Traffic stop simulation engages students


Deputy Brian Gryzboski demonstrates how an officer would approach a vehicle in the event of a traffic stop. Students in each Driver’s Ed class for the past 2 years have had the opportunity to participate in a mock traffic stop lesson.

Maddie Seiler, Reporter

Police sirens and flashing lights in the rearview aren’t usually an eagerly anticipated phenomenon, but for the students in Micah Artz and Matthew Engleman’s Driver’s Ed classes, they meant an opportunity to learn about the ins and outs of a traffic stop through a hands on simulation.

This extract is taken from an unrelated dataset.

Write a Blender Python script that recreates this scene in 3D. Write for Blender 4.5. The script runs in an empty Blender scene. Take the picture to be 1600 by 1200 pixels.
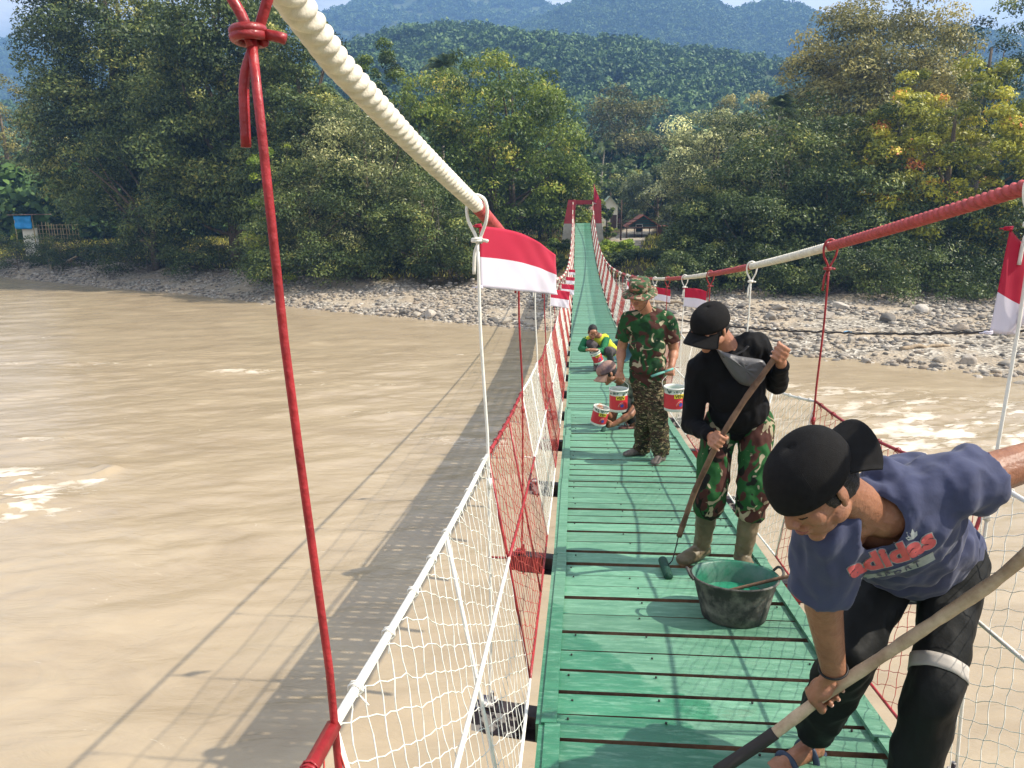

For the past 2 years, Artz and Engleman have worked with Deputy Brian Gryzboski, the School Resource Officer, to walk students in every Driver’s Ed class through a mock traffic stop in the parking lot outside of the Natatorium. In the simulation, Gryzboski utilizes the lights and sirens of his patrol car and pulls up behind a stationary school van full of Driver’s Ed students. He then takes students through the traffic stop process step by step, explaining what documents the police will need, what behaviors and attitudes motorists should have, and why the police do what they do.

“We want students to gain a better understanding of what will keep them safe physically and financially in the event of a traffic stop,” Artz said. “[We chose to incorporate this lesson] because there is such a high probability of being pulled over at some point in one’s driving career.”

Gryzboski said that he’d like the lesson to teach students “how to react and respond in the presence of law enforcement. Cooperate and listen to what the officer tells you to do and things can go very smoothly.”

“I really like the lesson because…we were in it instead of just learning about it,” said sophomore Lindsey Wilson, a student in Artz’s fifth period Driver’s Ed Class. “I learned that we need to stay calm in the cabin when the officer comes up…and that Deputy Gryzboski stands behind the door [of a vehicle] because it could be used as a weapon.” Wilson said she appreciated the lesson and that “without it, I wouldn’t have the understanding I do now.”

Engleman explained that Gryzboski, in addition to the mock traffic stop, participates during a Q and A session with students in Driver’s Ed classes as well. “It’s really handy,” Engleman said, “He can tell you exactly what the law is all about and answer questions from the point of view of a police officer.” Artz said, “We are very fortunate to have that resource.”

While no one looks forward to traffic stops, the hope remains that this lesson will be memorable and helpful in the event of one, keeping both motorists and police officers safe.